→ **Exercise**
Print out the material that follows word for word.

→ **Data extract**

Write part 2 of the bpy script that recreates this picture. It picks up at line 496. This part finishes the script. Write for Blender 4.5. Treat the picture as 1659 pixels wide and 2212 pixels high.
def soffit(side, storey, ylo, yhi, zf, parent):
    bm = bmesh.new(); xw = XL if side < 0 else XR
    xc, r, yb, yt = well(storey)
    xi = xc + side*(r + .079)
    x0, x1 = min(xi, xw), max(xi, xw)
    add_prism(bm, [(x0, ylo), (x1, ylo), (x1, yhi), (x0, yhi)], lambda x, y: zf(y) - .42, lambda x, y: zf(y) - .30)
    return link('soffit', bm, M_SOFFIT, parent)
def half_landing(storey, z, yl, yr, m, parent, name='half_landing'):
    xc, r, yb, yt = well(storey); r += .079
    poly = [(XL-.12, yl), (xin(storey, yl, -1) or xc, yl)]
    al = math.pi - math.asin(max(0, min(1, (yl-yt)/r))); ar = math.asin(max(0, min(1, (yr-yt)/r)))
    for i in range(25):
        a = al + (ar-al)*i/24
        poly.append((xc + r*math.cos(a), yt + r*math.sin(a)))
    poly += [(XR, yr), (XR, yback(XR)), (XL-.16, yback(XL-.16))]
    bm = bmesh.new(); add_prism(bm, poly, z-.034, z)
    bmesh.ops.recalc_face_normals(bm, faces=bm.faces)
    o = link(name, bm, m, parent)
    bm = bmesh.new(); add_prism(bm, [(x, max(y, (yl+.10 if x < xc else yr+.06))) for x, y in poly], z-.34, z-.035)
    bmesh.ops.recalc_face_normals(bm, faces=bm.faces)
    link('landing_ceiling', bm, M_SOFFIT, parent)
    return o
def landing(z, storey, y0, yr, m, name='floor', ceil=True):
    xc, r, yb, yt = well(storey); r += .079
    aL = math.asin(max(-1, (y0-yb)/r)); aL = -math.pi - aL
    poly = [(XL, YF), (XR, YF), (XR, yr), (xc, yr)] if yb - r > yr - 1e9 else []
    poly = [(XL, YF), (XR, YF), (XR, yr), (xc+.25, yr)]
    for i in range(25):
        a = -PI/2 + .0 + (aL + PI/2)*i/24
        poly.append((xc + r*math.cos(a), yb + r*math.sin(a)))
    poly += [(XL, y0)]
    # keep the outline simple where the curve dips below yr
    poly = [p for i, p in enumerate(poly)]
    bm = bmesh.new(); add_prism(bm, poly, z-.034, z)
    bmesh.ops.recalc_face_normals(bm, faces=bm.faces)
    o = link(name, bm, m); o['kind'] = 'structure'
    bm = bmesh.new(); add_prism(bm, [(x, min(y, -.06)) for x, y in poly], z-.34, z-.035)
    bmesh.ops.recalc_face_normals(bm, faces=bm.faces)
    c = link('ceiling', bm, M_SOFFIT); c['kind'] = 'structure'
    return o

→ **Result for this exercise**
Write part 2 of the bpy script that recreates this picture. It picks up at line 496. This part finishes the script. Write for Blender 4.5. Treat the picture as 1659 pixels wide and 2212 pixels high.
def soffit(side, storey, ylo, yhi, zf, parent):
    bm = bmesh.new(); xw = XL if side < 0 else XR
    xc, r, yb, yt = well(storey)
    xi = xc + side*(r + .079)
    x0, x1 = min(xi, xw), max(xi, xw)
    add_prism(bm, [(x0, ylo), (x1, ylo), (x1, yhi), (x0, yhi)], lambda x, y: zf(y) - .42, lambda x, y: zf(y) - .30)
    return link('soffit', bm, M_SOFFIT, parent)
def half_landing(storey, z, yl, yr, m, parent, name='half_landing'):
    xc, r, yb, yt = well(storey); r += .079
    poly = [(XL-.12, yl), (xin(storey, yl, -1) or xc, yl)]
    al = math.pi - math.asin(max(0, min(1, (yl-yt)/r))); ar = math.asin(max(0, min(1, (yr-yt)/r)))
    for i in range(25):
        a = al + (ar-al)*i/24
        poly.append((xc + r*math.cos(a), yt + r*math.sin(a)))
    poly += [(XR, yr), (XR, yback(XR)), (XL-.16, yback(XL-.16))]
    bm = bmesh.new(); add_prism(bm, poly, z-.034, z)
    bmesh.ops.recalc_face_normals(bm, faces=bm.faces)
    o = link(name, bm, m, parent)
    bm = bmesh.new(); add_prism(bm, [(x, max(y, (yl+.10 if x < xc else yr+.06))) for x, y in poly], z-.34, z-.035)
    bmesh.ops.recalc_face_normals(bm, faces=bm.faces)
    link('landing_ceiling', bm, M_SOFFIT, parent)
    return o
def landing(z, storey, y0, yr, m, name='floor', ceil=True):
    xc, r, yb, yt = well(storey); r += .079
    aL = math.asin(max(-1, (y0-yb)/r)); aL = -math.pi - aL
    poly = [(XL, YF), (XR, YF), (XR, yr), (xc, yr)] if yb - r > yr - 1e9 else []
    poly = [(XL, YF), (XR, YF), (XR, yr), (xc+.25, yr)]
    for i in range(25):
        a = -PI/2 + .0 + (aL + PI/2)*i/24
        poly.append((xc + r*math.cos(a), yb + r*math.sin(a)))
    poly += [(XL, y0)]
    # keep the outline simple where the curve dips below yr
    poly = [p for i, p in enumerate(poly)]
    bm = bmesh.new(); add_prism(bm, poly, z-.034, z)
    bmesh.ops.recalc_face_normals(bm, faces=bm.faces)
    o = link(name, bm, m); o['kind'] = 'structure'
    bm = bmesh.new(); add_prism(bm, [(x, min(y, -.06)) for x, y in poly], z-.34, z-.035)
    bmesh.ops.recalc_face_normals(bm, faces=bm.faces)
    c = link('ceiling', bm, M_SOFFIT); c['kind'] = 'structure'
    return o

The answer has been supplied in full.